• **Short problem**
Scan the lines below for the string "scene" and copy every one that has it.

• **Dataset excerpt**
——————————
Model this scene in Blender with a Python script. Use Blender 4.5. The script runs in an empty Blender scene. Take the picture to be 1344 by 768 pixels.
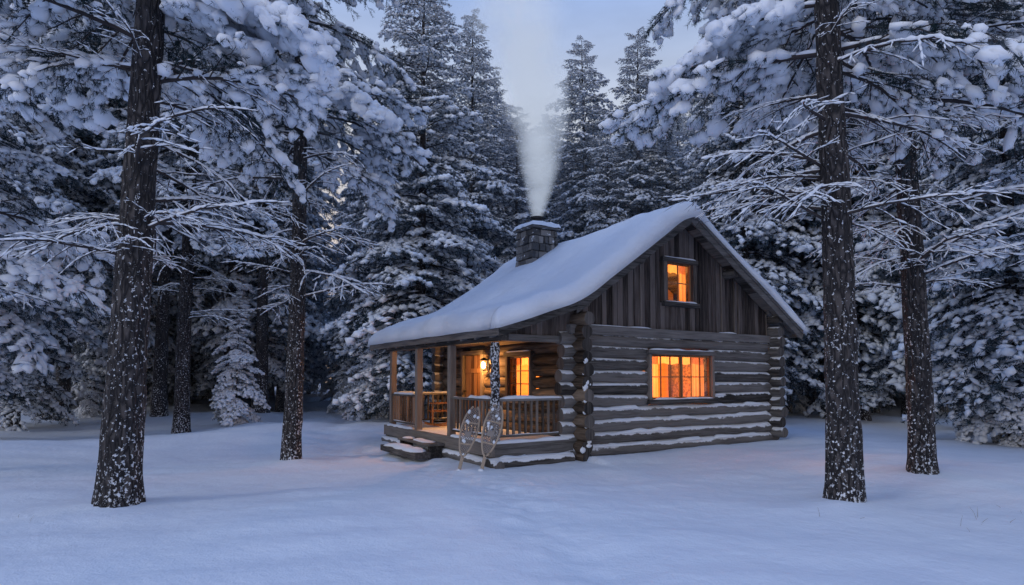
import bpy, math, random
import numpy as np
from mathutils import Vector, Matrix
random.seed(7)
# ------------------------------------------------------------------ utils
def vn(x,y,seed=0,per=None):
    x=np.asarray(x,float); y=np.asarray(y,float)
    ix=np.floor(x).astype(np.int64); iy=np.floor(y).astype(np.int64)
    fx=x-ix; fy=y-iy
    fx=fx*fx*(3-2*fx); fy=fy*fy*(3-2*fy)
    def h(a,b):
        if per: a=np.mod(a,per)
        n=(a*374761393+b*668265263+seed*1274126177)&0x7fffffff
        n=((n^(n>>13))*1274126177)&0x7fffffff
        return ((n^(n>>16))&0xffff)/65535.0
    return (h(ix,iy)*(1-fx)+h(ix+1,iy)*fx)*(1-fy)+(h(ix,iy+1)*(1-fx)+h(ix+1,iy+1)*fx)*fy
def link(o,parent=None):
    bpy.context.scene.collection.objects.link(o)
    if parent: o.parent=parent
    return o
def empty(name,loc=(0,0,0),rz=0,parent=None):
    o=bpy.data.objects.new(name,None); o.location=loc; o.rotation_euler[2]=rz
    o.empty_display_size=.2
    return link(o,parent)
def mesh_np(name,V,T,MI,mats,smooth=None):
    me=bpy.data.meshes.new(name)
    V=np.ascontiguousarray(V,dtype=np.float32); T=np.ascontiguousarray(T,dtype=np.int32)
    k=T.shape[1]
    me.vertices.add(len(V)); me.vertices.foreach_set('co',V.ravel())
    me.loops.add(T.size); me.loops.foreach_set('vertex_index',T.ravel())
    me.polygons.add(len(T))
    me.polygons.foreach_set('loop_start',np.arange(0,T.size,k,dtype=np.int32))
    me.polygons.foreach_set('loop_total',np.full(len(T),k,dtype=np.int32))
    if MI is not None: me.polygons.foreach_set('material_index',np.ascontiguousarray(MI,dtype=np.int32))
    s=np.ones(len(T),bool) if smooth is None else smooth
    me.polygons.foreach_set('use_smooth',s)
    for m in mats: me.materials.append(m)
    me.update(calc_edges=True); me.validate()
    return me
# ------------------------------------------------------------------ materials
def newmat(name):
    m=bpy.data.materials.new(name); m.use_nodes=True
    nt=m.node_tree; nt.nodes.clear()
    out=nt.nodes.new('ShaderNodeOutputMaterial')
    b=nt.nodes.new('ShaderNodeBsdfPrincipled'); nt.links.new(b.outputs[0],out.inputs[0])
    b.inputs['Roughness'].default_value=.8
    try: b.inputs['Specular IOR Level'].default_value=.25
    except: pass
    return m,nt,b,out
def N(nt,t,**k):
    n=nt.nodes.new(t)
    for a,v in k.items(): setattr(n,a,v)
    return n
def ramp(nt,fac,stops):
    r=N(nt,'ShaderNodeValToRGB'); e=r.color_ramp.elements
    while len(e)<len(stops): e.new(.5)
    for i,(p,c) in enumerate(stops):
        e[i].position=p; e[i].color=(c[0],c[1],c[2],1) if not isinstance(c,(int,float)) else (c,c,c,1)
    nt.links.new(fac,r.inputs[0]); return r.outputs[0]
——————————
• **Completed task**
Model this scene in Blender with a Python script. Use Blender 4.5. The script runs in an empty Blender scene. Take the picture to be 1344 by 768 pixels.
    bpy.context.scene.collection.objects.link(o)